If, however, the animal within us dominates our intellect, then we live by instinctualizing. The animal is ruled by its appetites and it responds to its internal desires and the external world accordingly. To my mind this is a source of much of the disruption on this planet. An untamed animal turns to undesirable behavior such as sloth, dishonesty, malingering, greed, violence, paranoia, personal justice, etc (all this can be seen in the animal kingdom). Therefore, it is necessary to tame this animal. For which I consider education a good tool.


Let us consider a simple example before we get too far with the big ideas.


When I teach my freshman mechanics class, I introduce Newton's force law and then set up a simple problem where the answer can be found by its straightforward application. However, a significant number of students, when the problem is posed to them, try to guess the answer without any reference to Newton's law at all. The fact that it was presented just before the problem, and might have a role to play in its solution, is not something they consider at all. So I first have to make them aware that it is Newton's law that will take them to the answer. Then I work out the solution.


What is happening here is that the animal is in control, because the intellect is not yet well developed (it takes the human brain typically until the early thirties to fully develop; I know in my own case it took much longer). The intellect, faced with Newton's law, feels the high taxation of abstract reasoning and cannot accommodate it (at least fully) because it is not adequately trained (hasn't developed the right muscles yet). The animal, faced with the problem, instinctualizes. That is, it short circuits to a solution based on instinct (developed through evolution). Pointing students to the connection between Newton's law and the problem's solution trains the intellect and tames the animal (preventing it from giving an instinctive answer next time it is faced with the same or a similar question).


But the animal within a human being can be dominant even if their intellect is phenomenally well developed. In this case the animal highjacks the intellect and uses it as a potent weapon. The animal decides what it wants, and then asks the intellect to cook up all kinds of reasons justifying the behavior. And because the intellect is so powerful in this instance, the animal can be all the more devious.

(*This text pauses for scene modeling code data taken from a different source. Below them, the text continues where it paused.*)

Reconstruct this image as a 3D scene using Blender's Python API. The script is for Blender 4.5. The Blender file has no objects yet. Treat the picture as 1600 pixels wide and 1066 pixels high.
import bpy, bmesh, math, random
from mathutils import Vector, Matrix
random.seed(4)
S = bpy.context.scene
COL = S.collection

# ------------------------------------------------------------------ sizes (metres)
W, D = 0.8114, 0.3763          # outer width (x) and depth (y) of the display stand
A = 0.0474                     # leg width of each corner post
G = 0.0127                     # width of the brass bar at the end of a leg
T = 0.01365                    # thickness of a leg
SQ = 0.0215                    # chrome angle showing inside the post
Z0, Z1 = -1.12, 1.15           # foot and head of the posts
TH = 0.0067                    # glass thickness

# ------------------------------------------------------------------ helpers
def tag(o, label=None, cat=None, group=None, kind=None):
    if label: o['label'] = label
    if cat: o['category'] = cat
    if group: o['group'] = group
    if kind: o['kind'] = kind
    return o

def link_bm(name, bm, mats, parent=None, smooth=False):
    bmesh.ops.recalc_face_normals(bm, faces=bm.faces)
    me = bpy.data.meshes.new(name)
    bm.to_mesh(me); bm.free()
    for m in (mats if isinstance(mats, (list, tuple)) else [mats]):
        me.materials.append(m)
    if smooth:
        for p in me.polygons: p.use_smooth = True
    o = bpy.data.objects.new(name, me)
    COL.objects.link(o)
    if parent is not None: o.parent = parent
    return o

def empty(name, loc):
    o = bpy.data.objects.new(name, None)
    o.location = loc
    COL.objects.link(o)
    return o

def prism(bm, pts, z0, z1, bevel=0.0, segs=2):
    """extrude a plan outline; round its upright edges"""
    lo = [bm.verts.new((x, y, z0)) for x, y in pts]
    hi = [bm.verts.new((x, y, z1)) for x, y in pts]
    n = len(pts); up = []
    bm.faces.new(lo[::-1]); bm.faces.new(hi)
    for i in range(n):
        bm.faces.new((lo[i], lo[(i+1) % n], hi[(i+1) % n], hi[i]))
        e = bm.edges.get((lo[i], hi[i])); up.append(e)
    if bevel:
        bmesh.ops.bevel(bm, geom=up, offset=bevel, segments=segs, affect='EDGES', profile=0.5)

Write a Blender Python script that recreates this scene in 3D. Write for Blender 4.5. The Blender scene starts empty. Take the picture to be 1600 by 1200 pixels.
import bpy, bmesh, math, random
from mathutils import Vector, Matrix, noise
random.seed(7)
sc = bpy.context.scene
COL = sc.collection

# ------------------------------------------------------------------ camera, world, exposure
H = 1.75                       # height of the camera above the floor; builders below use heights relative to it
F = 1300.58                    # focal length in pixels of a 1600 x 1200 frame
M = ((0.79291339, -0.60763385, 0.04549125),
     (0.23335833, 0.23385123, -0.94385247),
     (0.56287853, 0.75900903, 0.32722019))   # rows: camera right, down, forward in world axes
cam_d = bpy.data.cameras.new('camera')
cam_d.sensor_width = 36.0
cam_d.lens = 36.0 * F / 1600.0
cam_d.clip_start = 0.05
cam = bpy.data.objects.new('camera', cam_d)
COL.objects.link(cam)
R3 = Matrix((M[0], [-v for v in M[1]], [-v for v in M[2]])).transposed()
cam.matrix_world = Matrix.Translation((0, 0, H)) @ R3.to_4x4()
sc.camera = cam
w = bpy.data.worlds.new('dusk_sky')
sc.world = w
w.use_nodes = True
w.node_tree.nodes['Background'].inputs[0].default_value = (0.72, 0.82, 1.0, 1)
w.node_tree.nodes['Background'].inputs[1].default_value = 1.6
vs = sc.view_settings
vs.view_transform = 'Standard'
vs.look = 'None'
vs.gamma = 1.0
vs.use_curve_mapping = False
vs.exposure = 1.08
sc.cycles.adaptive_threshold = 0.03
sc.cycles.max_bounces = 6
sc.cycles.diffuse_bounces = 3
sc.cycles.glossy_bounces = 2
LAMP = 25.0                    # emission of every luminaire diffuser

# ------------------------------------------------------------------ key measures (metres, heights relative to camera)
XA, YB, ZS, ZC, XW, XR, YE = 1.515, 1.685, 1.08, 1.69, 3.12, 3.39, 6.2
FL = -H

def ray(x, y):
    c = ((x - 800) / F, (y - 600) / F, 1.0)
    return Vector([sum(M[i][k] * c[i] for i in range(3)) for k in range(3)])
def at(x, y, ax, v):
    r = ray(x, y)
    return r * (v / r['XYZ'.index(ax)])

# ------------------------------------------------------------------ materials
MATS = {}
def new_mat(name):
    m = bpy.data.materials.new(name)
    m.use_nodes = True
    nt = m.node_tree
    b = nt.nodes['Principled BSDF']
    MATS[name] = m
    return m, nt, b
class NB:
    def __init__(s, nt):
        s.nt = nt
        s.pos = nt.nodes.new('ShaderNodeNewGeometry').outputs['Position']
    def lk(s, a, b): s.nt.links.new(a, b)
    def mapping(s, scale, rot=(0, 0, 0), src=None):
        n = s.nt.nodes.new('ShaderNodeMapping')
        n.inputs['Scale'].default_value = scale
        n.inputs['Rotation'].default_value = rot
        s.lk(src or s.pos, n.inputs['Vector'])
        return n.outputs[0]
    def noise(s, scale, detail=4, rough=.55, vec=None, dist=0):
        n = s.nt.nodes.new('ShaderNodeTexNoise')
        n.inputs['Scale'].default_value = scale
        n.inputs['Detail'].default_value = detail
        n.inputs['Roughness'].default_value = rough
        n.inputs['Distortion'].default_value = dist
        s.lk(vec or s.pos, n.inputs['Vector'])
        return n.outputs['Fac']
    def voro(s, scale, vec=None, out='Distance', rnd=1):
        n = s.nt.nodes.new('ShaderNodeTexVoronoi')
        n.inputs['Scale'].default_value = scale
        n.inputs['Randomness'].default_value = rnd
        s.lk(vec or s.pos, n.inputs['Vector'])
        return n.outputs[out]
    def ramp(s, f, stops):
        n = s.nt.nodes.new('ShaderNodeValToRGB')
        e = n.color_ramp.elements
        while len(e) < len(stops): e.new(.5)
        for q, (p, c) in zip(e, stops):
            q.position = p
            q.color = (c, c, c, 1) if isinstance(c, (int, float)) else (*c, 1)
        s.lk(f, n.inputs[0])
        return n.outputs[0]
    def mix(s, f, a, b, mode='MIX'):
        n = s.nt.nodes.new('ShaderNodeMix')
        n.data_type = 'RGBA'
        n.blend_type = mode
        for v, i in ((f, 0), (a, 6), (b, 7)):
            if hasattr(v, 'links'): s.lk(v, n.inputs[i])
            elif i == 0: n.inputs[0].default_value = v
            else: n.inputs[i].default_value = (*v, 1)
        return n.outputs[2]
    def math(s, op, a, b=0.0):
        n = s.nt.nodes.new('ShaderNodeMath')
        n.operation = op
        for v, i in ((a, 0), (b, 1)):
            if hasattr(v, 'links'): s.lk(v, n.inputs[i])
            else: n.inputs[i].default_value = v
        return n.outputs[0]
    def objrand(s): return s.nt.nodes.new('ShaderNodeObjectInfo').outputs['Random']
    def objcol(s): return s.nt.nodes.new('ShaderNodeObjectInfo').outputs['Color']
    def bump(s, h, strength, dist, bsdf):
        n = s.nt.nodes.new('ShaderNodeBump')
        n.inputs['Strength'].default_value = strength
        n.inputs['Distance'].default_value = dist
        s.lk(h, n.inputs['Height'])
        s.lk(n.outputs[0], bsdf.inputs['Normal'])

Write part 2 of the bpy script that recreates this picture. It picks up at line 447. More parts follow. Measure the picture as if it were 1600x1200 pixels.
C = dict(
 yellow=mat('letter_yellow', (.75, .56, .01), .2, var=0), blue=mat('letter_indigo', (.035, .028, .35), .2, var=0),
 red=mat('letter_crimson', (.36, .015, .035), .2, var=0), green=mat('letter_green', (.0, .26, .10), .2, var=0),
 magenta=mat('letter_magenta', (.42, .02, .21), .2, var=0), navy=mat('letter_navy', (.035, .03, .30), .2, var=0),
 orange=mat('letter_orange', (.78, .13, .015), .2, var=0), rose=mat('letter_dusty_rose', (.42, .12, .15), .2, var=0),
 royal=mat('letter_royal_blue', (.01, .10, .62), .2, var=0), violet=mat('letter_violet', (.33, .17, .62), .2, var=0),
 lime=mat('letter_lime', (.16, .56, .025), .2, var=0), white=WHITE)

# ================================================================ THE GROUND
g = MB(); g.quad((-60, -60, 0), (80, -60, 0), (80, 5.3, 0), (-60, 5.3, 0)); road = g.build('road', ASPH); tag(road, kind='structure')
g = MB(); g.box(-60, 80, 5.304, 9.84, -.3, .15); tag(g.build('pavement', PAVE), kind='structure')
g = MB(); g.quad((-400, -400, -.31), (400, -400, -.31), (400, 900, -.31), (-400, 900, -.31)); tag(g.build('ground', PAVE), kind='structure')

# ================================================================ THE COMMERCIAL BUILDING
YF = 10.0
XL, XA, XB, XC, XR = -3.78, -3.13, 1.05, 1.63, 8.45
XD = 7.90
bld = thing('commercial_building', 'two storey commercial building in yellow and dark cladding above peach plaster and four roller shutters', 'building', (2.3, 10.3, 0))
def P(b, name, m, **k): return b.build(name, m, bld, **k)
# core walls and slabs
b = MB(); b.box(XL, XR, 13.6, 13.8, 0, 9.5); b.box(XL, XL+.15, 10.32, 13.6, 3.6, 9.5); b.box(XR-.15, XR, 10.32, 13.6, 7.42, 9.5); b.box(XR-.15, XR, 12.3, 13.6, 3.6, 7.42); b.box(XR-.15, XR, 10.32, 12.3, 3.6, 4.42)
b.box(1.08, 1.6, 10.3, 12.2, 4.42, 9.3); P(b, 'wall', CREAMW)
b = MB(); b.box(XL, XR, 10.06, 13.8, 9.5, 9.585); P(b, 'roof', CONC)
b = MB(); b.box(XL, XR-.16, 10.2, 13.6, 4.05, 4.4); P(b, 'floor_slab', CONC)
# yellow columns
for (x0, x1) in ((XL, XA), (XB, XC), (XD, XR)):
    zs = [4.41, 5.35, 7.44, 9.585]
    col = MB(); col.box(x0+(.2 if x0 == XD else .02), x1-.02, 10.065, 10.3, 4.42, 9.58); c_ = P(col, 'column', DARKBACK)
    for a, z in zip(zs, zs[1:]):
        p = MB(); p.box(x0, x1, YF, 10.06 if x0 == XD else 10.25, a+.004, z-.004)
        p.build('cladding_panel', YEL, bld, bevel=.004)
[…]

I will end with a common problems educators face. If a student displays undesirable behavior, the first recourse is to explain to them why they are out of order. This is an appeal to the intellect. If the intellect is dominant over the animal, and the student is convinced of the sense of the argument, they will change, or at least try to change, their behavior. But if the animal is dominant, even if their intellect comprehends the argument, their behavior will not change, since the animal does not follow the conclusions of the intellect. At that point disciplinary action of some sort may have to be taken (e.g. suspension, a failing grade, etc). This represents force (i.e. the logic of power) and is something that the animal understands better than the power of logic (which is better suited for the intellect). But obviously the second (disciplinary) situation is not a desirable one.


Taming the animal inside students - and really inside everybody, including ourselves - is therefore one of the main aims, and benefits, of education. Conversely, if people behave like animals, even if they have very advanced degrees, their education may be said to be ineffective or incomplete.


Afterword: Doesn't morality have a role to play in all of this? And morality, we know, does not come solely from the intellect. That may be a good subject for another post.